# Exercise details
Beneath this line are entries. Copy the range from the line with "Build this scene" to the line with "S.camera = cam_o", ends included, exactly; leave pictures out.

# Source records
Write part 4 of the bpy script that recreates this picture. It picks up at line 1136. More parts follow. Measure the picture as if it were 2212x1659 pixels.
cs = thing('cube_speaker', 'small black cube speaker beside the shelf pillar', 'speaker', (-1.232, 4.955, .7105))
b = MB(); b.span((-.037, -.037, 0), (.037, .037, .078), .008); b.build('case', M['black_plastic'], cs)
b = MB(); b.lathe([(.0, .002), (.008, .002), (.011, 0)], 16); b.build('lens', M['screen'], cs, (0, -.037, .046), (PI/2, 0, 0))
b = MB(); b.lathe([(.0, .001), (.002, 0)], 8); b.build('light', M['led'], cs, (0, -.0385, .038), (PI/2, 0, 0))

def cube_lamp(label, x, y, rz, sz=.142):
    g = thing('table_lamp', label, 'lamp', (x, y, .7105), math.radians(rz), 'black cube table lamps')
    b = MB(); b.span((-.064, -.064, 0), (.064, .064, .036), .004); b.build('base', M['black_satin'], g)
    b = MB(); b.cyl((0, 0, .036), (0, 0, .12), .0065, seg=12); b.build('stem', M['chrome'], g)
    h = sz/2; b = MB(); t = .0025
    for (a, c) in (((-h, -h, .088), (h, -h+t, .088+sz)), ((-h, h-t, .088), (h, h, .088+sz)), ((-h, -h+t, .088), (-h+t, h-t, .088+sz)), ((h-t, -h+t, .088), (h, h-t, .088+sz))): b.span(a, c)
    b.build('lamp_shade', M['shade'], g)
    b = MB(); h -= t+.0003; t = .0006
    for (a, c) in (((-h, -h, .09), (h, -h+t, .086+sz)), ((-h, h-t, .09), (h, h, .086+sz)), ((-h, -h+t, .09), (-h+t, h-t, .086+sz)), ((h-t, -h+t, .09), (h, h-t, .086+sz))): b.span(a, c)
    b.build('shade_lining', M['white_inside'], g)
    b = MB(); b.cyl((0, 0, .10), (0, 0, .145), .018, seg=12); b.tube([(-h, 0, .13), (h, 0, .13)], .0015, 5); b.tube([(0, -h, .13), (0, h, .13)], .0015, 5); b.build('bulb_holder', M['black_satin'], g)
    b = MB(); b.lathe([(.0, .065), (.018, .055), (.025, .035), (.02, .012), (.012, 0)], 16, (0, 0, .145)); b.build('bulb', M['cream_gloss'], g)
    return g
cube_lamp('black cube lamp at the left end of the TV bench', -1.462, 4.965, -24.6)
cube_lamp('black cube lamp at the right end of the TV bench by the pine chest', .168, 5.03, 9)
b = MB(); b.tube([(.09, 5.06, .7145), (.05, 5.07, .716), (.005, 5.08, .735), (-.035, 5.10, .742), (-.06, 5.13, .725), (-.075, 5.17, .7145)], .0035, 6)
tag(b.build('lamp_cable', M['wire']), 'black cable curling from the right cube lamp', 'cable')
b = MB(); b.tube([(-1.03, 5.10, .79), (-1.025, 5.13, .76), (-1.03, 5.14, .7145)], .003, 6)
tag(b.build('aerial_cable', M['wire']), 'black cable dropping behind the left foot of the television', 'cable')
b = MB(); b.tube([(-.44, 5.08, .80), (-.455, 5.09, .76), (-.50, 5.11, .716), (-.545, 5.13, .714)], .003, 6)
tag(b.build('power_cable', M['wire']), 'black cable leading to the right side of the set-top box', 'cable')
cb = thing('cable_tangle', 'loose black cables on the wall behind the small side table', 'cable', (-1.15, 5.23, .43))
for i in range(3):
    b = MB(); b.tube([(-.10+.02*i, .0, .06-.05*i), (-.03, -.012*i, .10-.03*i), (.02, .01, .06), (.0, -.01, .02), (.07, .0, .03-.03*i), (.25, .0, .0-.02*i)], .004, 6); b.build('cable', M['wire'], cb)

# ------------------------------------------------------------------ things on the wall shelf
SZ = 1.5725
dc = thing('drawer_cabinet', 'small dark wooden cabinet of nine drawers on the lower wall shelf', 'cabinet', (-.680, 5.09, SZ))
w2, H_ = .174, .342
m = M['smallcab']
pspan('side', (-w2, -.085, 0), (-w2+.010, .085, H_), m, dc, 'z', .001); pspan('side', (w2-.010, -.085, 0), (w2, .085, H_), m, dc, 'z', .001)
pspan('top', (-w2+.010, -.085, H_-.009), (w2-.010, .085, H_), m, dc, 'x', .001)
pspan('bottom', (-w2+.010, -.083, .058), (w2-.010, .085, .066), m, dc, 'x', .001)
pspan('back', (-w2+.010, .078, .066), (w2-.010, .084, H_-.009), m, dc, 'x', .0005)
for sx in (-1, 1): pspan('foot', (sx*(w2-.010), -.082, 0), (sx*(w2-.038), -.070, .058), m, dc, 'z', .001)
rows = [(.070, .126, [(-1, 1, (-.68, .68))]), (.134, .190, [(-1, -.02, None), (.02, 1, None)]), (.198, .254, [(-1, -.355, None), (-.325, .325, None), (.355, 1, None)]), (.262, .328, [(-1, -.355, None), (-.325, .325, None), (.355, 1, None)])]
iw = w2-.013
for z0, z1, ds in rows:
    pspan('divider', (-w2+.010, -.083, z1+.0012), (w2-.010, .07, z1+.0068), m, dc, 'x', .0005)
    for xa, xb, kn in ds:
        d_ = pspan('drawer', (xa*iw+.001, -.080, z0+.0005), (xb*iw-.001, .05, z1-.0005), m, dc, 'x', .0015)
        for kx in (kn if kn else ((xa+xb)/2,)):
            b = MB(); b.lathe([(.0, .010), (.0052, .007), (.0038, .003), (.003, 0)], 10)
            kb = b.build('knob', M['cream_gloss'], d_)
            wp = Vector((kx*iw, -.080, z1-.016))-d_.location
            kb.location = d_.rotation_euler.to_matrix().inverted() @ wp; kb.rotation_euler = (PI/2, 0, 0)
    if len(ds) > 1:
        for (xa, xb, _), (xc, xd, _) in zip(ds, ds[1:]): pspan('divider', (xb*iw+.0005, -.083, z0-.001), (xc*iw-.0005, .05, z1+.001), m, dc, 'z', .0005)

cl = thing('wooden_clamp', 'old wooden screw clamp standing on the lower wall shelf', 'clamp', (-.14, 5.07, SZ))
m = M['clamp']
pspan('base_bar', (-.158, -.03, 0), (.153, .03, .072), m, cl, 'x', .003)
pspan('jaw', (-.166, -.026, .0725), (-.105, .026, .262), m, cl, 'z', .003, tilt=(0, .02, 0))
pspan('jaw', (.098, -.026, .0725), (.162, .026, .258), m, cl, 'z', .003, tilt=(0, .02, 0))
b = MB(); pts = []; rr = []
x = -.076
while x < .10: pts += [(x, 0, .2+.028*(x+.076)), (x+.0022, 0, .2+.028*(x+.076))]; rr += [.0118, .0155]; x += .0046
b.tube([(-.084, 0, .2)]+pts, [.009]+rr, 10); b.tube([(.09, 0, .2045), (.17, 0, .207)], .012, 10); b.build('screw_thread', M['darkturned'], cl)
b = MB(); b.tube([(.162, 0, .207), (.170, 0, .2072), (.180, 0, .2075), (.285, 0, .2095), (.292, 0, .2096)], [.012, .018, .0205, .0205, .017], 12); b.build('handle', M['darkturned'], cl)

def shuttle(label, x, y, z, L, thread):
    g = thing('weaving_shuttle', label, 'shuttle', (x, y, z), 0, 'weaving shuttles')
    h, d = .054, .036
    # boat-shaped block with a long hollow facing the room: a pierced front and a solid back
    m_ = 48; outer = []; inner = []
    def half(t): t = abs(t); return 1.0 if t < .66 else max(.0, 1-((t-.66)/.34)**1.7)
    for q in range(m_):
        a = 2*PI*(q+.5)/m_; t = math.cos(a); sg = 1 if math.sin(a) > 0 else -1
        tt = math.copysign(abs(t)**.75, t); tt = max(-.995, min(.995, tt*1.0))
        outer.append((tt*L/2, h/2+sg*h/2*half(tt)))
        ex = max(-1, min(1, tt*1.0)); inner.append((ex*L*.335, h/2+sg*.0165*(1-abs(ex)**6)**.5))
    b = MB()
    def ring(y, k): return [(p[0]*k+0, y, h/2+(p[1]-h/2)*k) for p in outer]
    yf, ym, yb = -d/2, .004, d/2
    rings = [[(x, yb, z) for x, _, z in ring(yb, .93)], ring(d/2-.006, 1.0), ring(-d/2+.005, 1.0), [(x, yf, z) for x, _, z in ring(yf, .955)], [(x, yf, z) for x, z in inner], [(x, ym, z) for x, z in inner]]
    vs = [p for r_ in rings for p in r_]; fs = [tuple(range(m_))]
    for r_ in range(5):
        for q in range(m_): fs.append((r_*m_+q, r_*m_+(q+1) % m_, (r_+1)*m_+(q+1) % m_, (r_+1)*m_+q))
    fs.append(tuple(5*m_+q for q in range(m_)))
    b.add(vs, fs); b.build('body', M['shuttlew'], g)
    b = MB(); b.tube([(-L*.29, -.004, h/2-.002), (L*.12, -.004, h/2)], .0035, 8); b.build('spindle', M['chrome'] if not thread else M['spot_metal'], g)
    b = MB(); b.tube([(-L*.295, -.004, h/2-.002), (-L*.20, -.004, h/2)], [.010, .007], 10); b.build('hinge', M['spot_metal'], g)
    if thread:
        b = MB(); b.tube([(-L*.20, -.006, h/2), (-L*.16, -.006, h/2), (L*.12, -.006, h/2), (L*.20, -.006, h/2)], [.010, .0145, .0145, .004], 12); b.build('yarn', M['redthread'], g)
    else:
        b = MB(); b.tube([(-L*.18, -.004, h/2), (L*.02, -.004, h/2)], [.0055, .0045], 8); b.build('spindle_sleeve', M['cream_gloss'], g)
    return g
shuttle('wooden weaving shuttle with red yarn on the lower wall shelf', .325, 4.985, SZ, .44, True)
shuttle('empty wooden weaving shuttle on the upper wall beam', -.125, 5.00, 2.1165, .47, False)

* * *

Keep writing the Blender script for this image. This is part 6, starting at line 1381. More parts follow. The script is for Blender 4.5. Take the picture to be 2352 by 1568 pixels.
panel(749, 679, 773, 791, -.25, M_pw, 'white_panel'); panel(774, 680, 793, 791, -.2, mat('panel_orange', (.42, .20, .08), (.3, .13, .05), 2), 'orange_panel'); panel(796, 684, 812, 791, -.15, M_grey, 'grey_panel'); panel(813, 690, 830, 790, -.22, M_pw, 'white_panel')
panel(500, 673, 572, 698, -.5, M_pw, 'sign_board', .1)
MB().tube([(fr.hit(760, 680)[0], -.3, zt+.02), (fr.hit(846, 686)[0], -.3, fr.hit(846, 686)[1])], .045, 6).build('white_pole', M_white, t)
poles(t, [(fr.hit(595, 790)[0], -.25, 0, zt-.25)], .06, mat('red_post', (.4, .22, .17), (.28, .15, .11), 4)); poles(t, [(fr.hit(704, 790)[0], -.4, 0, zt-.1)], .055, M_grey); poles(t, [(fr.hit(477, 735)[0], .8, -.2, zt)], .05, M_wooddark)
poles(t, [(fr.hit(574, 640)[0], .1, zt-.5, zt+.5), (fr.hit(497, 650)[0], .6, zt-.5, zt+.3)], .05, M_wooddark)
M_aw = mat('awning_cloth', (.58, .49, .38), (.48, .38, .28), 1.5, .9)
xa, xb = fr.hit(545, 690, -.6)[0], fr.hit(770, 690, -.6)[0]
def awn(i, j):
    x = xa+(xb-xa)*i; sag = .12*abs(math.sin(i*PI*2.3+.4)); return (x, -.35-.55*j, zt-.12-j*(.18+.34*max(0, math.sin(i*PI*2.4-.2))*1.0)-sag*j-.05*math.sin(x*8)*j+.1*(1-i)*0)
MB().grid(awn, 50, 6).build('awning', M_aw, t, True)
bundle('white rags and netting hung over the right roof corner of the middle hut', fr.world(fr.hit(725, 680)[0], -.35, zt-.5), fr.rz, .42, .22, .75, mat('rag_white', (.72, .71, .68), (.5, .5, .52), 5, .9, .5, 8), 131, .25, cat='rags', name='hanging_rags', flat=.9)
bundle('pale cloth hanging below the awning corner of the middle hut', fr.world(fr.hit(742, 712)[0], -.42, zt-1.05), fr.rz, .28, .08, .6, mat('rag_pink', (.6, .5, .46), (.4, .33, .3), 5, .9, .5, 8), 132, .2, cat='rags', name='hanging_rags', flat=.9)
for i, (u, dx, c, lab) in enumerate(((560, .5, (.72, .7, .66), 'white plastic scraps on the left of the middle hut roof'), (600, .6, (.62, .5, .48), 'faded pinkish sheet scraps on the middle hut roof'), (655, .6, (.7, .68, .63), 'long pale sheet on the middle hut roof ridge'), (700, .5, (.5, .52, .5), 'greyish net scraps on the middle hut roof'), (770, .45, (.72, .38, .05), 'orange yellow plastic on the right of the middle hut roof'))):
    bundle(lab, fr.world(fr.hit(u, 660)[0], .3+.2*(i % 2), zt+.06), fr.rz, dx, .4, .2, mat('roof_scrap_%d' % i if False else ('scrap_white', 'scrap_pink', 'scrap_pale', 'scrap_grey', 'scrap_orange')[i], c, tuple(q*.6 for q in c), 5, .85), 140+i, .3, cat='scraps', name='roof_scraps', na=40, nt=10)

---

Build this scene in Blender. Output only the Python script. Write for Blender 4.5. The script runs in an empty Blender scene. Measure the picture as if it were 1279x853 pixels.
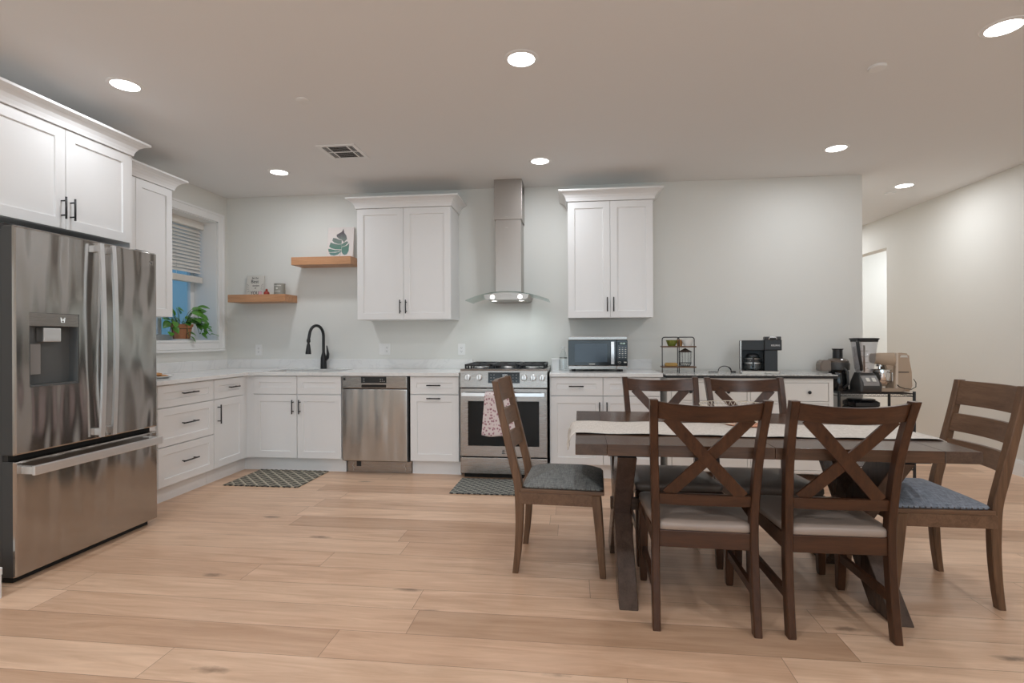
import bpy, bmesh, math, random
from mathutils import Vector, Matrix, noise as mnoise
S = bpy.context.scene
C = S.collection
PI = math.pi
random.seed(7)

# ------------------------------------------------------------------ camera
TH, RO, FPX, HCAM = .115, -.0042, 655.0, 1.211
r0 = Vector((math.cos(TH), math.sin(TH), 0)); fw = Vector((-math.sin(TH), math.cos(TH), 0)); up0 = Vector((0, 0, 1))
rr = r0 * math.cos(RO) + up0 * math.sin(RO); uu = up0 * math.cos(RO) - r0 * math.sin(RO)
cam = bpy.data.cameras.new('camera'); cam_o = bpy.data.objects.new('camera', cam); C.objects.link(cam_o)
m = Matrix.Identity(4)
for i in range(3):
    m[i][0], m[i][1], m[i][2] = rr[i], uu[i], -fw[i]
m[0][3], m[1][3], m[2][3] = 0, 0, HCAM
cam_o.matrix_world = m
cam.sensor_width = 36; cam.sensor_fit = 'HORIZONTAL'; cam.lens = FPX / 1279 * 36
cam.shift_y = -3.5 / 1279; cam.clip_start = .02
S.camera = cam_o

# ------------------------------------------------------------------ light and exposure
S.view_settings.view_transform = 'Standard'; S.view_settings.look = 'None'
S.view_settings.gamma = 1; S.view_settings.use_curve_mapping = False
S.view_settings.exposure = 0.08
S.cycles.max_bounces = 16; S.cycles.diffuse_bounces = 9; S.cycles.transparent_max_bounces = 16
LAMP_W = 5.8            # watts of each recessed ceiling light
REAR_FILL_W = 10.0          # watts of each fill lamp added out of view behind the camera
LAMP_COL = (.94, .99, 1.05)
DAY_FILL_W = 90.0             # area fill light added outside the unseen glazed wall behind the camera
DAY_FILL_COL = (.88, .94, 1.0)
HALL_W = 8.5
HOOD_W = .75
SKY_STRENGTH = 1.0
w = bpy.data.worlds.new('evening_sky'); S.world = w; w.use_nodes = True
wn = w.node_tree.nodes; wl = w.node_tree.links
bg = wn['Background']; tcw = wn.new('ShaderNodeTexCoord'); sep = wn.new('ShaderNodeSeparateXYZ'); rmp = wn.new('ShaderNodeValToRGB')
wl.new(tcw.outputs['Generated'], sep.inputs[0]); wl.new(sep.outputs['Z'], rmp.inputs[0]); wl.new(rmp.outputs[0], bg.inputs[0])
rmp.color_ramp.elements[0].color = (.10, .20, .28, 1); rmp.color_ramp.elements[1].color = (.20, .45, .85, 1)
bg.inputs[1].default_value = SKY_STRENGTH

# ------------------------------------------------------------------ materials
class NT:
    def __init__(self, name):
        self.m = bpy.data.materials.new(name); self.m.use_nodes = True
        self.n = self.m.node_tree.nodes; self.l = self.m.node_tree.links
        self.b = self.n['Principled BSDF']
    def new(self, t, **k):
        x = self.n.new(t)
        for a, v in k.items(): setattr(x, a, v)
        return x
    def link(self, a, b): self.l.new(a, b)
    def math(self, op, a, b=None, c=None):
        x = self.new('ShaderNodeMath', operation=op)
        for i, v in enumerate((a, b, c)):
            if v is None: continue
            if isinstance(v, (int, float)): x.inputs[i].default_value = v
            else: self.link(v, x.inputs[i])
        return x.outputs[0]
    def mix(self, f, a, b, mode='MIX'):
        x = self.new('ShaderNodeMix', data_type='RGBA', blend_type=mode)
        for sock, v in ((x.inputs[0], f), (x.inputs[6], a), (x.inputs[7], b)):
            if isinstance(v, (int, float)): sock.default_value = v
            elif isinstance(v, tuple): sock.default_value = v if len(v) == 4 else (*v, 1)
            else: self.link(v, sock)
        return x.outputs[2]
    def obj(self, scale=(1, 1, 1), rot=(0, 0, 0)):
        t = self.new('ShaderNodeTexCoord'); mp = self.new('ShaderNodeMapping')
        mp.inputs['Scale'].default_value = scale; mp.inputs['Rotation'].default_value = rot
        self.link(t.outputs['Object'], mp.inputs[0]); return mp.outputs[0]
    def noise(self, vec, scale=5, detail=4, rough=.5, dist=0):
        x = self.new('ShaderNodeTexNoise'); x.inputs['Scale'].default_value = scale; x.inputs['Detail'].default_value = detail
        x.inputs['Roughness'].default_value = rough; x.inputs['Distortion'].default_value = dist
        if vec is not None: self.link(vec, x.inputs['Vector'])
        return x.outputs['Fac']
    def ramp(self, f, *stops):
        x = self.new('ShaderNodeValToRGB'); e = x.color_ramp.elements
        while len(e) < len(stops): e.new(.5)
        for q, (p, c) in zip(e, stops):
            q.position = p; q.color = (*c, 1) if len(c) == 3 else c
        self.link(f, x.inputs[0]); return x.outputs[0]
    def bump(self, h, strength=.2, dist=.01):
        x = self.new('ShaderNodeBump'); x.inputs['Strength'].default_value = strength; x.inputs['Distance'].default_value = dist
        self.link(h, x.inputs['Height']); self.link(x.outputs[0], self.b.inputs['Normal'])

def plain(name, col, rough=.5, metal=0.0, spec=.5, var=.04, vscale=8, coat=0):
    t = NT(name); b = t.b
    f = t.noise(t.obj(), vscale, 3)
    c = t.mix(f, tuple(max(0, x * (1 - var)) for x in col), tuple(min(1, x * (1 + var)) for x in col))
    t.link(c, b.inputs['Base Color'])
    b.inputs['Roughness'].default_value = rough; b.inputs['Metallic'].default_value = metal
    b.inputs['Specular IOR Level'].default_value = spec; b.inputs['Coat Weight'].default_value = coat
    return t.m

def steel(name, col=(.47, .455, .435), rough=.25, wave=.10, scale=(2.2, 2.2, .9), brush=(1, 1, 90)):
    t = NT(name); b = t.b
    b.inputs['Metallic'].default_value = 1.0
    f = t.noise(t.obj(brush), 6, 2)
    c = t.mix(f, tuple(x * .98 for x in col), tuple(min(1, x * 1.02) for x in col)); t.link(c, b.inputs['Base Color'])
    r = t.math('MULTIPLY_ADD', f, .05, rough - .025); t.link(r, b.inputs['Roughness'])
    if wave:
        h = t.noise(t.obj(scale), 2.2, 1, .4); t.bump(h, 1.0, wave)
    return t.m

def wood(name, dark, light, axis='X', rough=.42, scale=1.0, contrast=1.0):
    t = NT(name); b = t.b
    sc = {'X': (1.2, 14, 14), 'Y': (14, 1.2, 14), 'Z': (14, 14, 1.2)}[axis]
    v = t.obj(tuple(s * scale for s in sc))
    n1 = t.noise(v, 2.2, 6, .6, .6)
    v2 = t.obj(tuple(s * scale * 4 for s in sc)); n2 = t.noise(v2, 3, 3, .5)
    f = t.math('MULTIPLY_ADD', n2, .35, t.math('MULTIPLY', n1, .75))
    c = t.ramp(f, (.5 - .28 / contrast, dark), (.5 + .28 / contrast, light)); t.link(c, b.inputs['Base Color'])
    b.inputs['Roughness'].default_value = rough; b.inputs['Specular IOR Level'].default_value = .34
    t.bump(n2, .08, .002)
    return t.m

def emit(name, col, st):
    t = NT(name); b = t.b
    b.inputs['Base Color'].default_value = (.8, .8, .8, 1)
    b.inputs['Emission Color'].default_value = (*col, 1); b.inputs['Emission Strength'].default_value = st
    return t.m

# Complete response
Build this scene in Blender. Output only the Python script. Write for Blender 4.5. The script runs in an empty Blender scene. Measure the picture as if it were 1279x853 pixels.
import bpy, bmesh, math, random
from mathutils import Vector, Matrix, noise as mnoise
S = bpy.context.scene
C = S.collection
PI = math.pi
random.seed(7)

# ------------------------------------------------------------------ camera
TH, RO, FPX, HCAM = .115, -.0042, 655.0, 1.211
r0 = Vector((math.cos(TH), math.sin(TH), 0)); fw = Vector((-math.sin(TH), math.cos(TH), 0)); up0 = Vector((0, 0, 1))
rr = r0 * math.cos(RO) + up0 * math.sin(RO); uu = up0 * math.cos(RO) - r0 * math.sin(RO)
cam = bpy.data.cameras.new('camera'); cam_o = bpy.data.objects.new('camera', cam); C.objects.link(cam_o)
m = Matrix.Identity(4)
for i in range(3):
    m[i][0], m[i][1], m[i][2] = rr[i], uu[i], -fw[i]
m[0][3], m[1][3], m[2][3] = 0, 0, HCAM
cam_o.matrix_world = m
cam.sensor_width = 36; cam.sensor_fit = 'HORIZONTAL'; cam.lens = FPX / 1279 * 36
cam.shift_y = -3.5 / 1279; cam.clip_start = .02
S.camera = cam_o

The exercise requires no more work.